A sorte dos passageiros que seguiriam nesse comboio deveu-se a um guarda linha que saiu da estação de Nine às 3 horas da manhã e, a pé, seguiu para a estação de Arentim com a incumbência de nessa estação proceder ao cruzamento das linhas férreas. Desse modo, ao passar pela freguesia de Cambeses, exatamente no lugar de Bouçó, “deu pelo atentado, correndo a chamar o guarda mais próximo e outros indivíduos, e conseguiu assim desobstruir a linha e evitar um grande desastre”.
Por ordem de um funcionário superior dos caminhos de ferro, que se deslocou ao local, as pedras ali colocadas foram levadas para a estação de Nine, onde foram pesadas, tendo uma o peso de 100 Kg, outra 98 Kg, outra 88 Kg e a mais leve 55 Kg.
Na “Gazeta dos Caminhos de Ferro”, de 1 de outubro de 1903, vem referido que no “Ramal de Braga – A policia procede a averiguações acerca da obstruição da linha férrea, entre os Kilómetros 42 a 43, do ramal de Nine a Braga, com 25 travessas, quatro carris inteiros e quatro enormes pedras”, acrescentando esta publicação que “Se isto se desse na China diríamos que eram selvagens”.
Este atentado foi dado a conhecer às autoridades policiais de Braga, do Porto e até de Lisboa.

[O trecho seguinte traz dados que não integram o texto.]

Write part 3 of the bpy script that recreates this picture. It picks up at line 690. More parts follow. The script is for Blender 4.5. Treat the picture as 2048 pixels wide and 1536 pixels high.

No dia 29 de setembro de 1903 o “Commercio do Minho” noticiava que “Ao juízo de instrução de Lisboa foi dado conhecimento do monstruoso atentado em a noite de 20 para 21 do corrente, na linha férrea de Braga a Nine, entre aquella estação e de Arentim…”. Também a polícia do Porto desenvolveu várias investigações acerca deste atentado, tendo ainda a polícia de Braga estado envolvida na tentativa de descoberta deste crime, “para o que recebeu incumbendia o snr. dr. Agostinho Sottomayor, digno juiz auxiliar da instrucção criminal”.
A investigação arrastou-se por várias semanas, tendo a polícia solicitado ao regedor de Arentim que detivesse dois indivíduos da freguesia, irmãos, sobre os quais recaíam, então, algumas suspeitas da autoria desta tentativa de descarrilamento.
Passadas cinco semanas, após deste atentado, e apesar dos esforços da polícia e dos Tribunais de Braga, Porto e Lisboa, nada se conseguiu provar sobre a identidade destes autores. No dia 27 de outubro de 1903 o “Commercio do Minho” referia que nada foi possível averiguar acerca deste atentado, apesar de terem sido detidos seis suspeitos. Neste sentido, o Comissário da Polícia de Braga enviou ao Juiz de Investigação Criminal de Braga “o auto de investigação a que procedeu, acerca do atentado commettido há tempos na linha férrea, entre as estações de Arentim e Nine”.
Este crime levantou várias suspeições, tendo o referido Comissário da Polícia de Braga estranhado “e com razão, que de entre os guardas, carregadores e outros empregados do caminho de ferro que transitam na linha, não aparecesse qualquer que désse informações ou indícios para descobrir a pista dos criminosos”.
Esta sabotagem, ou tentativa de atentado, ficou marcada durante muito tempo na memória das gentes desta freguesia, tal como na dos passageiros que por ali circularam nesse comboio.